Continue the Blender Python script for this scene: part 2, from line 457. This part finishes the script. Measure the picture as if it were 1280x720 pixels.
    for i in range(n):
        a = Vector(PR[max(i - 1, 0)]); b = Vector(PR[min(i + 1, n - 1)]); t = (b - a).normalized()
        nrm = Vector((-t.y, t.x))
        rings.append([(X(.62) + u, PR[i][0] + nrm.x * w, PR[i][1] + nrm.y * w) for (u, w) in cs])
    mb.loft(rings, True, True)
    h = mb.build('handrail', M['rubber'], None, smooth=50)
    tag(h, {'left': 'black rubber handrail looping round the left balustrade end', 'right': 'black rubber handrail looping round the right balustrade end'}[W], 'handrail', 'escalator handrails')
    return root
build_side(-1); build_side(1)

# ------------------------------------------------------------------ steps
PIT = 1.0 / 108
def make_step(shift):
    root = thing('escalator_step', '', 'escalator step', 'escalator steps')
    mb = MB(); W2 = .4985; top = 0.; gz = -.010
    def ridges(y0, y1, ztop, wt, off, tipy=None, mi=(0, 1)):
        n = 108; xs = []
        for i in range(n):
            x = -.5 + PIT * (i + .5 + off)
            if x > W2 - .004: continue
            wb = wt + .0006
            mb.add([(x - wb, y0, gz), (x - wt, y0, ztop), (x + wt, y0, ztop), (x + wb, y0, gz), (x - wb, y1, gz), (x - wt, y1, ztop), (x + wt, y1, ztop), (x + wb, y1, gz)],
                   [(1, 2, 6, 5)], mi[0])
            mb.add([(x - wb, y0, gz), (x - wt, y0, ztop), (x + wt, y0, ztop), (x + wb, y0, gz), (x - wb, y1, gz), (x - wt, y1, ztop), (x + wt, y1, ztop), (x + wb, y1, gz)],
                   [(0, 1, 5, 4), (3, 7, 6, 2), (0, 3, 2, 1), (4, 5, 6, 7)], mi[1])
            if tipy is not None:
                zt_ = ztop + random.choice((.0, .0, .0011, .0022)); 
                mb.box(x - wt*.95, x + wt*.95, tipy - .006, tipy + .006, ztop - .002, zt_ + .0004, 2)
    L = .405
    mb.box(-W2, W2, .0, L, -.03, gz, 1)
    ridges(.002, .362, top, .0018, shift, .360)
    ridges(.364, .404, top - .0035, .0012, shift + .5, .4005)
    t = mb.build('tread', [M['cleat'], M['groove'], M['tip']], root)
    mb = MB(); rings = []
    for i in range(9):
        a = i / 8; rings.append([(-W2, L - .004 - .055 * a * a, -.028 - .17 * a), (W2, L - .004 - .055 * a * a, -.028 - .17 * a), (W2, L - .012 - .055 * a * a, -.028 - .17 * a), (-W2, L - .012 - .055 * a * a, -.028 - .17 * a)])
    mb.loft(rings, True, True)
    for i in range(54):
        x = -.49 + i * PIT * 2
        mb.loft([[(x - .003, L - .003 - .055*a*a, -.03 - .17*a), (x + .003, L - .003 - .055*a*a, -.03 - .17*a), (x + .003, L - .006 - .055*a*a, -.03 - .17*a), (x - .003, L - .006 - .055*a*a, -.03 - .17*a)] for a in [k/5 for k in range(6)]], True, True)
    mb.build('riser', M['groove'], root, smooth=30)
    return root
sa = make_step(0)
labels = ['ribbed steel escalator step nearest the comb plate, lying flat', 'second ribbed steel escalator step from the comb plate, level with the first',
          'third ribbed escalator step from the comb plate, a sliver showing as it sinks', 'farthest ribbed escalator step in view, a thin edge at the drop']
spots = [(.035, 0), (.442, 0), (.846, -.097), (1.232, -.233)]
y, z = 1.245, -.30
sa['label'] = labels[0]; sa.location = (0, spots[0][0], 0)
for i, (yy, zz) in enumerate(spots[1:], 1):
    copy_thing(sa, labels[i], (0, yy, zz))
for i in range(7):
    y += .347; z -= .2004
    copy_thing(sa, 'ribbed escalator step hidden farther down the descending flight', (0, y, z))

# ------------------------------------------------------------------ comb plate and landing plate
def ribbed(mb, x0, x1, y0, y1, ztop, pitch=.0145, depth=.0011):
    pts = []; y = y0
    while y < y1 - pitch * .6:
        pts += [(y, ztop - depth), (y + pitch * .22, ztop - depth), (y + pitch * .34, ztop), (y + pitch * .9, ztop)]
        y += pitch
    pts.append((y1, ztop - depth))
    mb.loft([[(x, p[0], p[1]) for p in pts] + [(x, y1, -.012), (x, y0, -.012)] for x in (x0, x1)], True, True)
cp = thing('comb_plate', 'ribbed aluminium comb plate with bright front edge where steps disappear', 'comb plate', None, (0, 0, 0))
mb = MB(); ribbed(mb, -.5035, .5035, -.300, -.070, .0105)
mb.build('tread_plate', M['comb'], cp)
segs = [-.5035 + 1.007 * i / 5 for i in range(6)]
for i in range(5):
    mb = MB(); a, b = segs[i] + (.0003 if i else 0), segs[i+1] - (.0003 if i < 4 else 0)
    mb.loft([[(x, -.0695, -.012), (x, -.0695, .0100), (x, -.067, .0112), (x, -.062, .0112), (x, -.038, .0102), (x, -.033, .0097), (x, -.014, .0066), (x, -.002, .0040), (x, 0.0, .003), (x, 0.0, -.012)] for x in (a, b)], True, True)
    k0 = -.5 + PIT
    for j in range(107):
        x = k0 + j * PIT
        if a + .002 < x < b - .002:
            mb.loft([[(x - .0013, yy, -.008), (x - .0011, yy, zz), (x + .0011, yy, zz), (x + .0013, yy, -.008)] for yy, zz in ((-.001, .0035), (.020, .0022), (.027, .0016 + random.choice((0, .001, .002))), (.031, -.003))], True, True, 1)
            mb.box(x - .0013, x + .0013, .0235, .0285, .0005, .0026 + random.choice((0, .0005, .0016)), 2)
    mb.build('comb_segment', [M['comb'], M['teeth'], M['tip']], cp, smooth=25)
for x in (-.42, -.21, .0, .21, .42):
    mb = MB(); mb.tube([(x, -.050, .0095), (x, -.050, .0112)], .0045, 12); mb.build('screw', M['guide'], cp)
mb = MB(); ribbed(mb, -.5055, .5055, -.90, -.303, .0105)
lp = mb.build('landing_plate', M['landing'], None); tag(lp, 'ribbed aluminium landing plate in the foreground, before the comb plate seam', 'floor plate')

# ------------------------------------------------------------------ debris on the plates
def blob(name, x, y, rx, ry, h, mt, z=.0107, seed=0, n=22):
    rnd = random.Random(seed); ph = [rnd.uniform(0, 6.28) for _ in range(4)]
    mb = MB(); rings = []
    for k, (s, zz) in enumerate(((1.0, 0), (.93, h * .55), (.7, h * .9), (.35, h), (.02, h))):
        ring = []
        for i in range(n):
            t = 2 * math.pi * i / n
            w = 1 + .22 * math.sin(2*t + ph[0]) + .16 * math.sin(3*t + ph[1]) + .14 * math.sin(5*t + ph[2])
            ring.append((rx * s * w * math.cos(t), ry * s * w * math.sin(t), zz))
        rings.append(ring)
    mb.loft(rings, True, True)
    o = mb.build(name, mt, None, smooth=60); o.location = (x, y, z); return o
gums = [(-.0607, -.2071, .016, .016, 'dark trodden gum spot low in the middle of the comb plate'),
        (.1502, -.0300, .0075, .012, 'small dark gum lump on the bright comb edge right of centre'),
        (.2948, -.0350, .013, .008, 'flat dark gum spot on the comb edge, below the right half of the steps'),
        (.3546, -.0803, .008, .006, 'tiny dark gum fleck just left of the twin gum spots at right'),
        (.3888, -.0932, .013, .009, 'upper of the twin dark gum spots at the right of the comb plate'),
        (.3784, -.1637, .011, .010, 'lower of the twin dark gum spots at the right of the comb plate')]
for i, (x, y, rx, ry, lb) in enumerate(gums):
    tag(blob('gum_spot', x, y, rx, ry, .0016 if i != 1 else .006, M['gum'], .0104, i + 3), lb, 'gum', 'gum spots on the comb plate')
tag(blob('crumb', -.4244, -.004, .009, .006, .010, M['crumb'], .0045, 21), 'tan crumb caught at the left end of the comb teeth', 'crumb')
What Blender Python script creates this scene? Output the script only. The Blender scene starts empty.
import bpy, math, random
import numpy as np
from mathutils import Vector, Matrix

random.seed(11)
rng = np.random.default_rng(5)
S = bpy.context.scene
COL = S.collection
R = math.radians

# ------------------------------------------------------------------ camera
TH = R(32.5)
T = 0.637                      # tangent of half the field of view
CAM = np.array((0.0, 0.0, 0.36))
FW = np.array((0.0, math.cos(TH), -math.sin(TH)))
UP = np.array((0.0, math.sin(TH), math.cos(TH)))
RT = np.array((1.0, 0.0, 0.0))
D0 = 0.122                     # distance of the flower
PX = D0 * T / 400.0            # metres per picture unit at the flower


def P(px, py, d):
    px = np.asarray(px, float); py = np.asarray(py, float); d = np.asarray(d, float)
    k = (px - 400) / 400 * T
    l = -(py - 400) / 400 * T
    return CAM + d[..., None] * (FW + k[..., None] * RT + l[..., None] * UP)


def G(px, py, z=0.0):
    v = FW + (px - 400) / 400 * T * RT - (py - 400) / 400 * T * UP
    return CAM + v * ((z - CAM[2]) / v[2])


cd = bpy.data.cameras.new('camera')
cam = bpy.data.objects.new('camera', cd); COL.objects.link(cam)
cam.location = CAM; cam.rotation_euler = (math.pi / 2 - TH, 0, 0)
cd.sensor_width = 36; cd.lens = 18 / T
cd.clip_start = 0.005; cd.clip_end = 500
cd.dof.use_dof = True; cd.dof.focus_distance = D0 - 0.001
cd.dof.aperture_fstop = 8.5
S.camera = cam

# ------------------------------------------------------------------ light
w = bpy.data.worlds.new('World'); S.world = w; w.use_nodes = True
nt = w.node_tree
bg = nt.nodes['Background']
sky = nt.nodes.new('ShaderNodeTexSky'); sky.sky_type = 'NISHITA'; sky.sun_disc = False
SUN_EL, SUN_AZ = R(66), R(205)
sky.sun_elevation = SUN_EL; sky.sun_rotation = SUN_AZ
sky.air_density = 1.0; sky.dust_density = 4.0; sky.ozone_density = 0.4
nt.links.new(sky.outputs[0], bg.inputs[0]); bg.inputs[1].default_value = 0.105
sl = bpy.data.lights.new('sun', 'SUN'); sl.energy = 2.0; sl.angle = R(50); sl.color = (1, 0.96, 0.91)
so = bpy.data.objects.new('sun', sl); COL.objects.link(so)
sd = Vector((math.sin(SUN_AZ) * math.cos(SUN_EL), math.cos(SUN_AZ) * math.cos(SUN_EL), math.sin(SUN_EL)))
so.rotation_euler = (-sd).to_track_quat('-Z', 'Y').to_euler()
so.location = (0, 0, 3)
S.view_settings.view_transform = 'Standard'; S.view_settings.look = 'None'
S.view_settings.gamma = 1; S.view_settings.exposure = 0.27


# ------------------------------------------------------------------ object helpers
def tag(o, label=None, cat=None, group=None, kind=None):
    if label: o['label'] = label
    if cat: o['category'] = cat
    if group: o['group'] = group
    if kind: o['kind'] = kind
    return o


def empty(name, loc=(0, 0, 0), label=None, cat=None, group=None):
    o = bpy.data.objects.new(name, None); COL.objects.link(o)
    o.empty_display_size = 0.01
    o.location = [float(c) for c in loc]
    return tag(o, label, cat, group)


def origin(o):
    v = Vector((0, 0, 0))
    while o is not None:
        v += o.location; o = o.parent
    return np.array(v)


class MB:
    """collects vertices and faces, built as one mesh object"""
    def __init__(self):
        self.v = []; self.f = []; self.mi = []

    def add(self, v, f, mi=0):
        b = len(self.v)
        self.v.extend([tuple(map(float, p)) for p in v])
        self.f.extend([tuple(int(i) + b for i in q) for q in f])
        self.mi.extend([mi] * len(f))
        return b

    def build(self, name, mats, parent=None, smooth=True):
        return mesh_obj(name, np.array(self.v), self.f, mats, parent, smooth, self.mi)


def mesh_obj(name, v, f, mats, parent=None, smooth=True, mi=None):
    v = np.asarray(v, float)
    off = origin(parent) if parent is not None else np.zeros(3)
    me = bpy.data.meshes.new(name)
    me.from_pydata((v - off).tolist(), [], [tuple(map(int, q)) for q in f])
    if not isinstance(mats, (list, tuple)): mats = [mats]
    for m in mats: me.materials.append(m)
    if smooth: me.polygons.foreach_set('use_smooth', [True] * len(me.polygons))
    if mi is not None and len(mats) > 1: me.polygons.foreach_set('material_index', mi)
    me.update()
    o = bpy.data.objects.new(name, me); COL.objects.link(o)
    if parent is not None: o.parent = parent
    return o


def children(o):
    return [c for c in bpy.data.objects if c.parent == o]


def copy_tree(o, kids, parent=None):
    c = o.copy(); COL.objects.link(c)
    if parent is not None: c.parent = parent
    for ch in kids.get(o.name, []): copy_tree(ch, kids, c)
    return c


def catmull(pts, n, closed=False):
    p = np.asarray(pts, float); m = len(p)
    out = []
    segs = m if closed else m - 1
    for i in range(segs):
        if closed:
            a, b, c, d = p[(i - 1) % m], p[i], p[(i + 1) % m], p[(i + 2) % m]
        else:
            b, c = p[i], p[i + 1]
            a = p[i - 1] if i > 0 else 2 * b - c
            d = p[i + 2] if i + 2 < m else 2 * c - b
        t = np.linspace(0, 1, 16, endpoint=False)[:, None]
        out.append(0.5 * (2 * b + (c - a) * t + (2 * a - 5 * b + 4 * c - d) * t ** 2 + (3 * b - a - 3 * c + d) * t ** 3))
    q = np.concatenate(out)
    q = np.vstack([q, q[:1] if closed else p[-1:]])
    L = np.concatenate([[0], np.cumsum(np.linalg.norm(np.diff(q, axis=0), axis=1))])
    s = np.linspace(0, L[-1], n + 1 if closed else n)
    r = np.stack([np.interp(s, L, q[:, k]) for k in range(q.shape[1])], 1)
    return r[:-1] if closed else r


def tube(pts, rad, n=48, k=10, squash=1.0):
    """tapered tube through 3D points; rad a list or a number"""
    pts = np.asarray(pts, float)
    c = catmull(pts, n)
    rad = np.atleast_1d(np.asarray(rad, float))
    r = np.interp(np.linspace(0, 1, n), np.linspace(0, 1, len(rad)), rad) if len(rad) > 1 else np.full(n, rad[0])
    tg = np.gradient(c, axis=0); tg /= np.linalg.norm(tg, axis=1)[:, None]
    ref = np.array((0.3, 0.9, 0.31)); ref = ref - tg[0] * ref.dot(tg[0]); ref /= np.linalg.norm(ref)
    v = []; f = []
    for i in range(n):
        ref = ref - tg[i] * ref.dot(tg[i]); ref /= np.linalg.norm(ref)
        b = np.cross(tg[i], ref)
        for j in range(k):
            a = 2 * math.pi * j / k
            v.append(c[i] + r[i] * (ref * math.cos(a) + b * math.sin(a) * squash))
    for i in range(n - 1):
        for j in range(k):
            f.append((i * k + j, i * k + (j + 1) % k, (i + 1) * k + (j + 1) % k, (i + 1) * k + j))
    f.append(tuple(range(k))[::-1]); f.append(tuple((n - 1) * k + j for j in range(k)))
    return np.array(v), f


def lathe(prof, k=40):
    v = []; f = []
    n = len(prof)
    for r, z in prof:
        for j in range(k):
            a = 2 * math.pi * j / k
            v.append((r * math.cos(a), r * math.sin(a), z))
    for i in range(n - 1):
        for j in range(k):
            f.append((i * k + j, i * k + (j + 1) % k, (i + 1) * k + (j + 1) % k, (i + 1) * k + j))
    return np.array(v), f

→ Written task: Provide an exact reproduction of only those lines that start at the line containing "What Blender Python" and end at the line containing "R = math.radians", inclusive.

→ The reply:
What Blender Python script creates this scene? Output the script only. The Blender scene starts empty.
import bpy, math, random
import numpy as np
from mathutils import Vector, Matrix

random.seed(11)
rng = np.random.default_rng(5)
S = bpy.context.scene
COL = S.collection
R = math.radians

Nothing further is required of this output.